Promoter Hugo Cancio, a pioneering presenter of Cuban music in Miami who seems to thrive on controversy, acknowledged both familiar obstacles and new progress in putting on his most ambitious concert yet. His Milanés commercials were refused by one Spanish-language radio station, he said, but accepted on television. And while the controversy has hurt ticket sales (he says he’s filled more than half the 5,900 seats so far), politics have not forced cancellation as they did a Cuban music festival he was promoting at the Homestead Speedway in April.

“Even the negative is a positive,” Cancio says. “The controversy generates an internal dialogue among members of this community. It’s good to argue in looking for answers. Why leave it at the status quo?

“The community is changing, and the only way to see that the community is changing is to do these kind of events.”

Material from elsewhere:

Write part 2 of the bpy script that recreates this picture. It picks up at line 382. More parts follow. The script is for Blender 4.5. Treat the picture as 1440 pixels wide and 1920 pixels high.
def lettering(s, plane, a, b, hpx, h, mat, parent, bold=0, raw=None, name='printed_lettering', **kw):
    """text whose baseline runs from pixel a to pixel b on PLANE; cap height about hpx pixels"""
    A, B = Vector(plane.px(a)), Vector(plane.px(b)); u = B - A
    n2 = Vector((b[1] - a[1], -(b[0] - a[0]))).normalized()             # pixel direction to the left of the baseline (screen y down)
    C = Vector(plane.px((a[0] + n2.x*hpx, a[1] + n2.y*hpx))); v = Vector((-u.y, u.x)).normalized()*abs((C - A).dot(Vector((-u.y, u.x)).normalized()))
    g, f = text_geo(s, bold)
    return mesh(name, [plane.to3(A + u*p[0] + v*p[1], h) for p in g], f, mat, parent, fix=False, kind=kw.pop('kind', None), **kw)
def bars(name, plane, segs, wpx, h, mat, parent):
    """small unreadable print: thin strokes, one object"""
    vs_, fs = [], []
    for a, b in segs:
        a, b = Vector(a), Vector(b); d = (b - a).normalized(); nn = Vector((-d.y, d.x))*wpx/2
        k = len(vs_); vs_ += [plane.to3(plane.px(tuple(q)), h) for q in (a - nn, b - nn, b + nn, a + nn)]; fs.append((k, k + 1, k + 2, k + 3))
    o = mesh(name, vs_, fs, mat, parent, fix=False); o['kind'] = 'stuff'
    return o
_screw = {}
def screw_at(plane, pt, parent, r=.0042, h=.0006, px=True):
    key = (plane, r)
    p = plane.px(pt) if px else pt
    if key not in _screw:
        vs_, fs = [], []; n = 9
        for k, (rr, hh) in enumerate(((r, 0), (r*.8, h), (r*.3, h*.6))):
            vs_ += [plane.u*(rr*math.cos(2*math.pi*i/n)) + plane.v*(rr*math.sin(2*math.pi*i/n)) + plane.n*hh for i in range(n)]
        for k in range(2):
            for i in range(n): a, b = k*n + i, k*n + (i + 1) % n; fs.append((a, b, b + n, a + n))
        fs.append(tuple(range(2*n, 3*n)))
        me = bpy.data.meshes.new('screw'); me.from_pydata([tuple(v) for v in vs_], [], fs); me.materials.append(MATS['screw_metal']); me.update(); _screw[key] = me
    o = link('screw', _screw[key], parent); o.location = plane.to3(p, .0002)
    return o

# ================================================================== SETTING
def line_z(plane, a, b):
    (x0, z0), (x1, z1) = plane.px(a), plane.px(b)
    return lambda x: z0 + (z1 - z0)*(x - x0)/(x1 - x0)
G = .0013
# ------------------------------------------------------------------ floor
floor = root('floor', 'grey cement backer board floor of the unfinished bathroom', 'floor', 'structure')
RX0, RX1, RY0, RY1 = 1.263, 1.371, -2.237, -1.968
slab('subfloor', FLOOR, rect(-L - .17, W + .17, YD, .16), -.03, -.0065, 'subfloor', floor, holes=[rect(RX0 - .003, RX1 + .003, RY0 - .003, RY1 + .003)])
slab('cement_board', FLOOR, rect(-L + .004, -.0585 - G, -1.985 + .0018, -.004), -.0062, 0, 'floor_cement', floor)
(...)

For his part, Milanés said he was coming with an open mind and the hope of being heard.

“The Miami audience should know that I am looking for peace and love, and that I am going to offer a hand to whomever offers me their hand,” he told El Nuevo Herald.

“I am not going to criticize anyone, nor do I want anyone to criticize me. I simply hope that they will listen to a man who is going to sing his songs that are pure emotion, pure spirituality, and that reflect what Cubans say and feel in everyday life.”